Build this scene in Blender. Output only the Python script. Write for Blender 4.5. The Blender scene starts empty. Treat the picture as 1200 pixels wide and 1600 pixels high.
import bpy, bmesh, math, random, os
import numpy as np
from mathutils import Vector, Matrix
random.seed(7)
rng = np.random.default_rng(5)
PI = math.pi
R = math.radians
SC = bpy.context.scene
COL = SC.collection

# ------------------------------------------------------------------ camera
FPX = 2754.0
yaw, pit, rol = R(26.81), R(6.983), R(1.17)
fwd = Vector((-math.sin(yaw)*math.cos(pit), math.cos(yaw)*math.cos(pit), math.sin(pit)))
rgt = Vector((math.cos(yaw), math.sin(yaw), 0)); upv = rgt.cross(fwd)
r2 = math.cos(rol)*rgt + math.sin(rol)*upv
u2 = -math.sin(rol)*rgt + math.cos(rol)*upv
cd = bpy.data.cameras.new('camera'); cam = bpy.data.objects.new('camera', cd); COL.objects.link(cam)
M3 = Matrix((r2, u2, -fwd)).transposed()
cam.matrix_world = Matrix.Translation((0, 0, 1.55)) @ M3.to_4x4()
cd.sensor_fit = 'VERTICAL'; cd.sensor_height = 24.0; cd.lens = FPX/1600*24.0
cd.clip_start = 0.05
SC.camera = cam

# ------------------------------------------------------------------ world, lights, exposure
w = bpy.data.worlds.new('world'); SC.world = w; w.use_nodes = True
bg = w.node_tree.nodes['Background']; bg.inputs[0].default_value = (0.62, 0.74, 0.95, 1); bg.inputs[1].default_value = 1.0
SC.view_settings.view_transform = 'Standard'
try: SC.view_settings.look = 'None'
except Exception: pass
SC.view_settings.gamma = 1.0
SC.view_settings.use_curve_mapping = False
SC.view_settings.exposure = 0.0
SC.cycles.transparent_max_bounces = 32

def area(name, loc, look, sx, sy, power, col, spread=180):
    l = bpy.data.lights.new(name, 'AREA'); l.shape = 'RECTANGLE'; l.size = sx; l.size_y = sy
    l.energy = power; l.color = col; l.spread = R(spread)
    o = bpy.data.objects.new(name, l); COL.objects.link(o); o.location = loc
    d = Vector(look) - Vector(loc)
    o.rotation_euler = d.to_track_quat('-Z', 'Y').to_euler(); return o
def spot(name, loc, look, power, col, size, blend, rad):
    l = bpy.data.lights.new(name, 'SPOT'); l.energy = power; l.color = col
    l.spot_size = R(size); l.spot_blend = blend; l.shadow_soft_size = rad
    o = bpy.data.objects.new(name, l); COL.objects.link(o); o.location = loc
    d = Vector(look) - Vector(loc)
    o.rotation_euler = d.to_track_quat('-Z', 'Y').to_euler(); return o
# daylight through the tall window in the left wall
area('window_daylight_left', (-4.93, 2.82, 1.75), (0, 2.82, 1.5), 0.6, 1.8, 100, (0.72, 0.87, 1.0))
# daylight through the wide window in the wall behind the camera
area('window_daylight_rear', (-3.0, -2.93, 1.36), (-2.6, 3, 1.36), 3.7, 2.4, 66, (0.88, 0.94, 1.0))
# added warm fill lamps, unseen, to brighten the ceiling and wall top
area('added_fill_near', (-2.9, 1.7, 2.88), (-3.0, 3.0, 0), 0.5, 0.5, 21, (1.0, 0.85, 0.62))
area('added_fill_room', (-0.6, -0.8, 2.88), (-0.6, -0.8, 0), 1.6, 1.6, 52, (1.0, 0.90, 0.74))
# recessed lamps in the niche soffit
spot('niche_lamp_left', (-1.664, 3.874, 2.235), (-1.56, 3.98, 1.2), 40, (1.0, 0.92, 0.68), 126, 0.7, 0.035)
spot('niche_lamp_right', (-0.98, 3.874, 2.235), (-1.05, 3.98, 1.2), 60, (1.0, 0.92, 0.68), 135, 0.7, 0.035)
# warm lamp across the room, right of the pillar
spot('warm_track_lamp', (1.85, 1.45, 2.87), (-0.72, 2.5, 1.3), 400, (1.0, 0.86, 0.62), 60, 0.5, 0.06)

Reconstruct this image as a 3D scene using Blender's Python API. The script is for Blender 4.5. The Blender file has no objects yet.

### Stated exercise
From the listing above, extract all records word for word.

### Answer to the task
Build this scene in Blender. Output only the Python script. Write for Blender 4.5. The Blender scene starts empty. Treat the picture as 1200 pixels wide and 1600 pixels high.
import bpy, bmesh, math, random, os
import numpy as np
from mathutils import Vector, Matrix
random.seed(7)
rng = np.random.default_rng(5)
PI = math.pi
R = math.radians
SC = bpy.context.scene
COL = SC.collection

# ------------------------------------------------------------------ camera
FPX = 2754.0
yaw, pit, rol = R(26.81), R(6.983), R(1.17)
fwd = Vector((-math.sin(yaw)*math.cos(pit), math.cos(yaw)*math.cos(pit), math.sin(pit)))
rgt = Vector((math.cos(yaw), math.sin(yaw), 0)); upv = rgt.cross(fwd)
r2 = math.cos(rol)*rgt + math.sin(rol)*upv
u2 = -math.sin(rol)*rgt + math.cos(rol)*upv
cd = bpy.data.cameras.new('camera'); cam = bpy.data.objects.new('camera', cd); COL.objects.link(cam)
M3 = Matrix((r2, u2, -fwd)).transposed()
cam.matrix_world = Matrix.Translation((0, 0, 1.55)) @ M3.to_4x4()
cd.sensor_fit = 'VERTICAL'; cd.sensor_height = 24.0; cd.lens = FPX/1600*24.0
cd.clip_start = 0.05
SC.camera = cam

# ------------------------------------------------------------------ world, lights, exposure
w = bpy.data.worlds.new('world'); SC.world = w; w.use_nodes = True
bg = w.node_tree.nodes['Background']; bg.inputs[0].default_value = (0.62, 0.74, 0.95, 1); bg.inputs[1].default_value = 1.0
SC.view_settings.view_transform = 'Standard'
try: SC.view_settings.look = 'None'
except Exception: pass
SC.view_settings.gamma = 1.0
SC.view_settings.use_curve_mapping = False
SC.view_settings.exposure = 0.0
SC.cycles.transparent_max_bounces = 32

def area(name, loc, look, sx, sy, power, col, spread=180):
    l = bpy.data.lights.new(name, 'AREA'); l.shape = 'RECTANGLE'; l.size = sx; l.size_y = sy
    l.energy = power; l.color = col; l.spread = R(spread)
    o = bpy.data.objects.new(name, l); COL.objects.link(o); o.location = loc
    d = Vector(look) - Vector(loc)
    o.rotation_euler = d.to_track_quat('-Z', 'Y').to_euler(); return o
def spot(name, loc, look, power, col, size, blend, rad):
    l = bpy.data.lights.new(name, 'SPOT'); l.energy = power; l.color = col
    l.spot_size = R(size); l.spot_blend = blend; l.shadow_soft_size = rad
    o = bpy.data.objects.new(name, l); COL.objects.link(o); o.location = loc
    d = Vector(look) - Vector(loc)
    o.rotation_euler = d.to_track_quat('-Z', 'Y').to_euler(); return o
# daylight through the tall window in the left wall
area('window_daylight_left', (-4.93, 2.82, 1.75), (0, 2.82, 1.5), 0.6, 1.8, 100, (0.72, 0.87, 1.0))
# daylight through the wide window in the wall behind the camera
area('window_daylight_rear', (-3.0, -2.93, 1.36), (-2.6, 3, 1.36), 3.7, 2.4, 66, (0.88, 0.94, 1.0))
# added warm fill lamps, unseen, to brighten the ceiling and wall top
area('added_fill_near', (-2.9, 1.7, 2.88), (-3.0, 3.0, 0), 0.5, 0.5, 21, (1.0, 0.85, 0.62))
area('added_fill_room', (-0.6, -0.8, 2.88), (-0.6, -0.8, 0), 1.6, 1.6, 52, (1.0, 0.90, 0.74))
# recessed lamps in the niche soffit
spot('niche_lamp_left', (-1.664, 3.874, 2.235), (-1.56, 3.98, 1.2), 40, (1.0, 0.92, 0.68), 126, 0.7, 0.035)
spot('niche_lamp_right', (-0.98, 3.874, 2.235), (-1.05, 3.98, 1.2), 60, (1.0, 0.92, 0.68), 135, 0.7, 0.035)
# warm lamp across the room, right of the pillar
spot('warm_track_lamp', (1.85, 1.45, 2.87), (-0.72, 2.5, 1.3), 400, (1.0, 0.86, 0.62), 60, 0.5, 0.06)

Reconstruct this image as a 3D scene using Blender's Python API. The script is for Blender 4.5. The Blender file has no objects yet.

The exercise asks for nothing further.